GIVEN TASK
Say how many lines contain "from"; the answer is the number alone.

☆ ☆ ☆

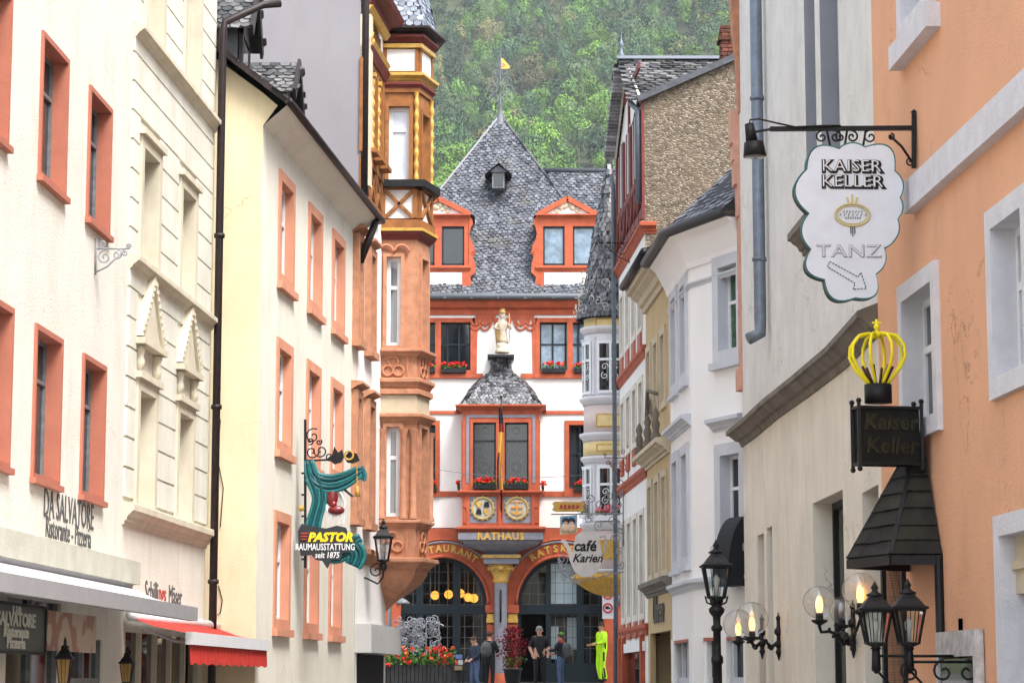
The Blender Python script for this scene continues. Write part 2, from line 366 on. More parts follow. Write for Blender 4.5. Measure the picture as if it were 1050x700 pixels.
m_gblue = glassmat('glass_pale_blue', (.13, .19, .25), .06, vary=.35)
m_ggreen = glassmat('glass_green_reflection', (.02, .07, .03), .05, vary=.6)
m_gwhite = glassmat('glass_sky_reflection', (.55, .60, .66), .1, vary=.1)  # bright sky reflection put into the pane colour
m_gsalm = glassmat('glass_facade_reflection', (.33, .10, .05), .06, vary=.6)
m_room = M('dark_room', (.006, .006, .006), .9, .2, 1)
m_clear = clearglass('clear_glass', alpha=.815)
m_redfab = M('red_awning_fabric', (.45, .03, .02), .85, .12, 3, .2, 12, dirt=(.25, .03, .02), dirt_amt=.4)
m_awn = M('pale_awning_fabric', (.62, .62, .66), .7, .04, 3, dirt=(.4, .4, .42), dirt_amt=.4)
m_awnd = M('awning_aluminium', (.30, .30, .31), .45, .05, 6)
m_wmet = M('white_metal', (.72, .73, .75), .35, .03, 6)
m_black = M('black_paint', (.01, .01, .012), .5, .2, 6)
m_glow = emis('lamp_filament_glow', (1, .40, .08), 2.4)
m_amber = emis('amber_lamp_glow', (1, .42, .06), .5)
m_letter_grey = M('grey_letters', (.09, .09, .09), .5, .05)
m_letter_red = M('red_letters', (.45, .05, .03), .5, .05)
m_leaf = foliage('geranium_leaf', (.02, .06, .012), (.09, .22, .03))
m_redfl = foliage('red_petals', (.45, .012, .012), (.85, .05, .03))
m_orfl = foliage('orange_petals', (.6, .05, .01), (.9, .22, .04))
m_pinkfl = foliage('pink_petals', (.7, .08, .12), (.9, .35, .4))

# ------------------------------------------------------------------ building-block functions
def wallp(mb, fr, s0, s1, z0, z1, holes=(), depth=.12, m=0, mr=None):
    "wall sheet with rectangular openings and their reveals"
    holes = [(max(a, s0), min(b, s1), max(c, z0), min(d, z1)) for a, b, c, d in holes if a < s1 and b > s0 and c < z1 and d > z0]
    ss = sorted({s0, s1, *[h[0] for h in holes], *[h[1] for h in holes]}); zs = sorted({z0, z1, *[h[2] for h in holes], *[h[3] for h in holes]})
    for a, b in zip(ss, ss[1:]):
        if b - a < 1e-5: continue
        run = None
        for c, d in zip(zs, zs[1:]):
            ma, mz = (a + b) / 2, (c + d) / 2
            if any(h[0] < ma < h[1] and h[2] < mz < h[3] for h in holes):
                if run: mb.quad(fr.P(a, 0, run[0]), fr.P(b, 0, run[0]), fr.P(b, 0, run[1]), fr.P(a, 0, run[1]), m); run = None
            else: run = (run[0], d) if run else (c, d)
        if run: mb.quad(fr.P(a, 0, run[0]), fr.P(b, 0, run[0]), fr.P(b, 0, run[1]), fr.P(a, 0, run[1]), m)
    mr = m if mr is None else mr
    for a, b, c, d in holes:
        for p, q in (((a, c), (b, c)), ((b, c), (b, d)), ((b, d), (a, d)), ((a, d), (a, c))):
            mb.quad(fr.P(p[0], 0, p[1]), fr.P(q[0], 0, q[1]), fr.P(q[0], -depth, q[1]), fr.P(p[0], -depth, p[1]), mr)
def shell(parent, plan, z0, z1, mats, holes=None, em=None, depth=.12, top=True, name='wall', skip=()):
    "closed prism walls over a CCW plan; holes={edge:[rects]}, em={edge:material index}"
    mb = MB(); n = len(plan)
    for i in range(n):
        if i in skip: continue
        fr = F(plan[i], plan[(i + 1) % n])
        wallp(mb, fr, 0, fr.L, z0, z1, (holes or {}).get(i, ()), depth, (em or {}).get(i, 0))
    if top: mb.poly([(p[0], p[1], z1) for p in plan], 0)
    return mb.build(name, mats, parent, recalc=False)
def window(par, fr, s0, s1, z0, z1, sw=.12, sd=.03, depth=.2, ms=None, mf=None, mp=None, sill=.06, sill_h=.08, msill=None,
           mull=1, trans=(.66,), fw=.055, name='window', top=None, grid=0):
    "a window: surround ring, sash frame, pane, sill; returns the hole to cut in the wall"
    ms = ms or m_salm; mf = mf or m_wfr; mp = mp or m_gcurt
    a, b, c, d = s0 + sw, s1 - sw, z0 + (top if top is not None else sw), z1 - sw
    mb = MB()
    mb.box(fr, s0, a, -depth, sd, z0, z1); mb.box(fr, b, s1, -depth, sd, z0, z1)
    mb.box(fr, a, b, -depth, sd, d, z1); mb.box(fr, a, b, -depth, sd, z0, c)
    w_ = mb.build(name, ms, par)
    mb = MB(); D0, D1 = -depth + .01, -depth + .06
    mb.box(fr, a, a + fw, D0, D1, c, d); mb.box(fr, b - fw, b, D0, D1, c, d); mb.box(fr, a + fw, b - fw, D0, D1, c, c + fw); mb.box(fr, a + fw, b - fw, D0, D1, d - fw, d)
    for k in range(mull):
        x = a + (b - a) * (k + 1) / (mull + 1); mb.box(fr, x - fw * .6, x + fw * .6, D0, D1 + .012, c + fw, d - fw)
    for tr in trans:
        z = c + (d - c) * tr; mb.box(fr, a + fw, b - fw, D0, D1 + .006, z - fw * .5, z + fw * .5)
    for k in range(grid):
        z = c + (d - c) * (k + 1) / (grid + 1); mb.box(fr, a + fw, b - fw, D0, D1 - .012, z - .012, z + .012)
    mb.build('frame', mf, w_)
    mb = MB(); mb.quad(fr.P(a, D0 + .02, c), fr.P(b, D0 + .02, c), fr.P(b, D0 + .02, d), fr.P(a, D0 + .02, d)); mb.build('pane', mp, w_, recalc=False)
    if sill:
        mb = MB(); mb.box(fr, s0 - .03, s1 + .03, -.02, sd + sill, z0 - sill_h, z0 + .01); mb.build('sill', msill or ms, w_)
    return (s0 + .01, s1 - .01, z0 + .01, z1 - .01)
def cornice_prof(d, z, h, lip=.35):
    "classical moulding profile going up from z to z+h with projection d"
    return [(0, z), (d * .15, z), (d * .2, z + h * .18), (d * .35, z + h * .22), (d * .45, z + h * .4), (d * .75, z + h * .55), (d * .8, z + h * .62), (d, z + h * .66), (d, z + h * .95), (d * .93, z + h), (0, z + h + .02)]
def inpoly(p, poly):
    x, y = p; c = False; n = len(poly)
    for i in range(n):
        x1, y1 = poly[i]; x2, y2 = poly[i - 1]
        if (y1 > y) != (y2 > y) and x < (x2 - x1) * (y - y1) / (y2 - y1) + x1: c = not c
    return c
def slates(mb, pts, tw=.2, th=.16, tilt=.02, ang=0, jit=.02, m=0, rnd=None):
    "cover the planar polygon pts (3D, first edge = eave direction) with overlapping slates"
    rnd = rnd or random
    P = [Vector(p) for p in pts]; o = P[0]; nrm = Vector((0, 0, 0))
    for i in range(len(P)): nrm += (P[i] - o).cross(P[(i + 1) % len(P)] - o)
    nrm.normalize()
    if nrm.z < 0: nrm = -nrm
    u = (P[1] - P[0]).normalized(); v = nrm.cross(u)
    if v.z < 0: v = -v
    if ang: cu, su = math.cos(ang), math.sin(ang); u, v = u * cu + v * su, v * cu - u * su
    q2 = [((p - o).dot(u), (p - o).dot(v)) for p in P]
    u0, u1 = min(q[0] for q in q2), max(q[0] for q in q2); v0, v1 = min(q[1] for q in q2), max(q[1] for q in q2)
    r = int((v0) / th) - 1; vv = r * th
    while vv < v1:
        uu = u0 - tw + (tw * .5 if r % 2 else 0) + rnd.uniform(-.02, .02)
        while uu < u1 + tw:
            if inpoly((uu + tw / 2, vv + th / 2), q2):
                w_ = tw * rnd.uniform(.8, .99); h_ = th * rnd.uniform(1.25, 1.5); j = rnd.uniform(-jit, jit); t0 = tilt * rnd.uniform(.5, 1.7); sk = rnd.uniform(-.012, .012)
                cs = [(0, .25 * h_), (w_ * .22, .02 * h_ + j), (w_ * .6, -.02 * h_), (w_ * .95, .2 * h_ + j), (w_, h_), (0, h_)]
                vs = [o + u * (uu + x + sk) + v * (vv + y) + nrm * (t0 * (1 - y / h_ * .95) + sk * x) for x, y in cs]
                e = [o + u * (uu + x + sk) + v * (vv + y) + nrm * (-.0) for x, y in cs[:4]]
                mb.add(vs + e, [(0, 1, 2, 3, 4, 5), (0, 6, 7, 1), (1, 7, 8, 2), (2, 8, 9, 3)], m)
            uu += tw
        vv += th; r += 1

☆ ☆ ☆

THE ANSWER
2